Payment and Issuance of Shares. (a) Payment of the Purchase Price shall be made at the Time of Closing on the Closing Date and shall be made by the Investor tabling its irrevocable direction to convert $11,806,425.74 of the debt owed by the Corporation to the Investor as of the Effective Date in part satisfaction of the Purchase Price pursuant to the Conversion Agreement, dated the date hereof, between the Corporation and the Investor and the balance of the Purchase Price shall be satisfied in cleared funds by advances from the Investor to the Corporation after the Effective Date (the "Advances").

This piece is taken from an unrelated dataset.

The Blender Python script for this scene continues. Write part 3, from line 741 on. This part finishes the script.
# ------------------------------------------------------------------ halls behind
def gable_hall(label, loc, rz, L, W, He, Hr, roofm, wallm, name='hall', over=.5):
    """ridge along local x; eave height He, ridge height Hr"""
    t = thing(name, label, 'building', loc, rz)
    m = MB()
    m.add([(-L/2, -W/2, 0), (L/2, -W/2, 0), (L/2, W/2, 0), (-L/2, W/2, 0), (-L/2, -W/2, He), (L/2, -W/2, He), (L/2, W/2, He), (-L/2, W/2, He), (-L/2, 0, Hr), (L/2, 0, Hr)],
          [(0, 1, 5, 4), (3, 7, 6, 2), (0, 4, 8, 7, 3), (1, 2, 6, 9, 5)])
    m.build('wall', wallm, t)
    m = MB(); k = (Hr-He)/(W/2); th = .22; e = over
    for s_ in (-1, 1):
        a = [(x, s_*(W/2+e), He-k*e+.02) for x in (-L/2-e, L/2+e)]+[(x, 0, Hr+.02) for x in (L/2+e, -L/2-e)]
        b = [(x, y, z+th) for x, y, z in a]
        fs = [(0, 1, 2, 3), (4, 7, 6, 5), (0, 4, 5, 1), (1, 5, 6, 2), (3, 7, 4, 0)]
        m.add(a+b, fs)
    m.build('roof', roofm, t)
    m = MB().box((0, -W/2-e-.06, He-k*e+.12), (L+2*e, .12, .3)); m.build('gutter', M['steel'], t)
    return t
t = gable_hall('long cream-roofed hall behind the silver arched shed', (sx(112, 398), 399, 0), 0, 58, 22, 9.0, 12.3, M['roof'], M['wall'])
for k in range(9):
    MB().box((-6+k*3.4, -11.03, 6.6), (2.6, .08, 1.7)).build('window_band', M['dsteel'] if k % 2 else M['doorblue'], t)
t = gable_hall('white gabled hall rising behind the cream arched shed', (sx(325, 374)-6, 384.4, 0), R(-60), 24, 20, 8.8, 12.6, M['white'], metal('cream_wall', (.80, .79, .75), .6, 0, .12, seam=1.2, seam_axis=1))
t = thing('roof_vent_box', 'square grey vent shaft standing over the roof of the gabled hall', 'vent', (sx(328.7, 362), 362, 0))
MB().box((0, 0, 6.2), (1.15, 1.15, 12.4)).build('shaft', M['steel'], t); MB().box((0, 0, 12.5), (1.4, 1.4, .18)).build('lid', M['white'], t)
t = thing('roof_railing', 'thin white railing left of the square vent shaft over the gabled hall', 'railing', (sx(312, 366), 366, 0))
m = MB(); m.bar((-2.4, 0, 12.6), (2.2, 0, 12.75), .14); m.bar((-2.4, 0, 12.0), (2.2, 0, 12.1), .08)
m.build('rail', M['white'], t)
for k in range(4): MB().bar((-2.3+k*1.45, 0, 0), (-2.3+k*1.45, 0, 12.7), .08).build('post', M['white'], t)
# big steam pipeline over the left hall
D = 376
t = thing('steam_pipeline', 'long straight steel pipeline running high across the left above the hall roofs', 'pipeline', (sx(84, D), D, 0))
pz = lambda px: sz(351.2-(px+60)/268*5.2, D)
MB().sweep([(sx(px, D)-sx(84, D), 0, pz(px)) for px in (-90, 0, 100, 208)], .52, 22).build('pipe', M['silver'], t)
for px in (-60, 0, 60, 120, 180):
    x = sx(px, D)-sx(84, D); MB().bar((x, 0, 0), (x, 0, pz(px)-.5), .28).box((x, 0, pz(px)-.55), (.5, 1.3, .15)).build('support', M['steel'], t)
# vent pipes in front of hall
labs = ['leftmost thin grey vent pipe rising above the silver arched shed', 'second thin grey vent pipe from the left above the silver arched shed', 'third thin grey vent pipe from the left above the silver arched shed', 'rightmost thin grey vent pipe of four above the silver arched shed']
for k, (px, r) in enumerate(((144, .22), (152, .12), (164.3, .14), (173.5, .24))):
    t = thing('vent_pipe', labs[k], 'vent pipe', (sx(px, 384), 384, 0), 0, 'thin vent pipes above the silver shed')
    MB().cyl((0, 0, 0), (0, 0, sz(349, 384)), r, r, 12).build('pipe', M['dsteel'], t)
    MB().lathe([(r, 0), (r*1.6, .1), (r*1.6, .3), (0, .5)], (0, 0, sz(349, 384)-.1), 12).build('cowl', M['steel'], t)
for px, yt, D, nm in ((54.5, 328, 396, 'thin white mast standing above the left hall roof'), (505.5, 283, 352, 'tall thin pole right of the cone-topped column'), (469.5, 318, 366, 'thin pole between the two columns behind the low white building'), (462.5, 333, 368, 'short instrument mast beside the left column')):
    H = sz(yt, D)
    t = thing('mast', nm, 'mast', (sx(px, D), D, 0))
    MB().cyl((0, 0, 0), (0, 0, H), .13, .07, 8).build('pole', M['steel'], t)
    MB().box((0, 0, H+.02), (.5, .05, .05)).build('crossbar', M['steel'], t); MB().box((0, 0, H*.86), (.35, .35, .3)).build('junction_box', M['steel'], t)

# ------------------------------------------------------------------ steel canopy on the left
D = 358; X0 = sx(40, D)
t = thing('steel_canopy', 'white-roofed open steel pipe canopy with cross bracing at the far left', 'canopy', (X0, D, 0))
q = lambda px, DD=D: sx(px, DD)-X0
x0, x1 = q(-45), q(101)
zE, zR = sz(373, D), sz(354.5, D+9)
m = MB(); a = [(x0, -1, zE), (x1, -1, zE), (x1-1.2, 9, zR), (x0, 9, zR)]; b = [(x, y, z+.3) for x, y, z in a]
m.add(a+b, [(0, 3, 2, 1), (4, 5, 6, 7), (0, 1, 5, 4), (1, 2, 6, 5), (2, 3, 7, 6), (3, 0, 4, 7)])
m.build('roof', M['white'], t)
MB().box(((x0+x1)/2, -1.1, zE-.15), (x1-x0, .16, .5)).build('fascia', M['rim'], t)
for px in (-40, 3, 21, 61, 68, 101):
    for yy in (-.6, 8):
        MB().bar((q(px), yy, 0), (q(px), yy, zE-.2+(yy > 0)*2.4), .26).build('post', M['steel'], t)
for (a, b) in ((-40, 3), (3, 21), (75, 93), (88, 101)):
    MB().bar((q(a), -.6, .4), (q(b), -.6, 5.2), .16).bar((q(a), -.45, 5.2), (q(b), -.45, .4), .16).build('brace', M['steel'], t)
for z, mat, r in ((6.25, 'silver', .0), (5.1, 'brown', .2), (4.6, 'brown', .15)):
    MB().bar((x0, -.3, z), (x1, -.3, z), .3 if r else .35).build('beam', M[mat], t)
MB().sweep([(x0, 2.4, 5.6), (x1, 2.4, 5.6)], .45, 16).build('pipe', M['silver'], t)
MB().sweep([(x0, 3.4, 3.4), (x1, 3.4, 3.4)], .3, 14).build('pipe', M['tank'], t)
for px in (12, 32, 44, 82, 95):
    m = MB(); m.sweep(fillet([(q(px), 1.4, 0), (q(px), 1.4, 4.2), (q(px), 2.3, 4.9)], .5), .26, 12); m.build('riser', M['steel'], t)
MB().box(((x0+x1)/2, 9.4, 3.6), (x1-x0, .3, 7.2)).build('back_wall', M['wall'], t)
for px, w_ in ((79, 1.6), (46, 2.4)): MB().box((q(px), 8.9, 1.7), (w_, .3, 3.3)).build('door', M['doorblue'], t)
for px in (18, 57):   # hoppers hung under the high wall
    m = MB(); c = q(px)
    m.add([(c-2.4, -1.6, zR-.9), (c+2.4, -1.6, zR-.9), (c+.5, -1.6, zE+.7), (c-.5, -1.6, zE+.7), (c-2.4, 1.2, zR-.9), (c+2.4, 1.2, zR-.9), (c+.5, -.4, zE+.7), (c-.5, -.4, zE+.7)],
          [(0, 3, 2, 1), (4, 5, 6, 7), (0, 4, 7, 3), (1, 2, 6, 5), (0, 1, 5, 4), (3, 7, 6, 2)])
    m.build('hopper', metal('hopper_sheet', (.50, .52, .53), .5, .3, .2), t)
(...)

(b) The Purchased Shares shall be issued as follows: Such number of Purchased Shares as is equal to $11,806,425.74 divided by the Share Purchase Price shall be issued immediately upon the execution of this Agreement with an effective issue date of August 31, 2000 and the balance of the Purchased Shares (or portion thereof) shall be issued from time to time after the Effective Date at such time as the Investor requests that such Advances be converted into Purchased Shares, provided that such Advances shall automatically be converted into the appropriate number of Purchased Shares at the end of each calendar month following the Agreement Date in the event a request for such conversion is not previously given by Investor and provided further that the aggregate amount of Advances to be converted into Purchase Shares shall be equal to $2,218,711.26, with all such Advances being converted into the number of Purchased Shares as is equal to the amount of such Advances divided by the Share Purchase Price.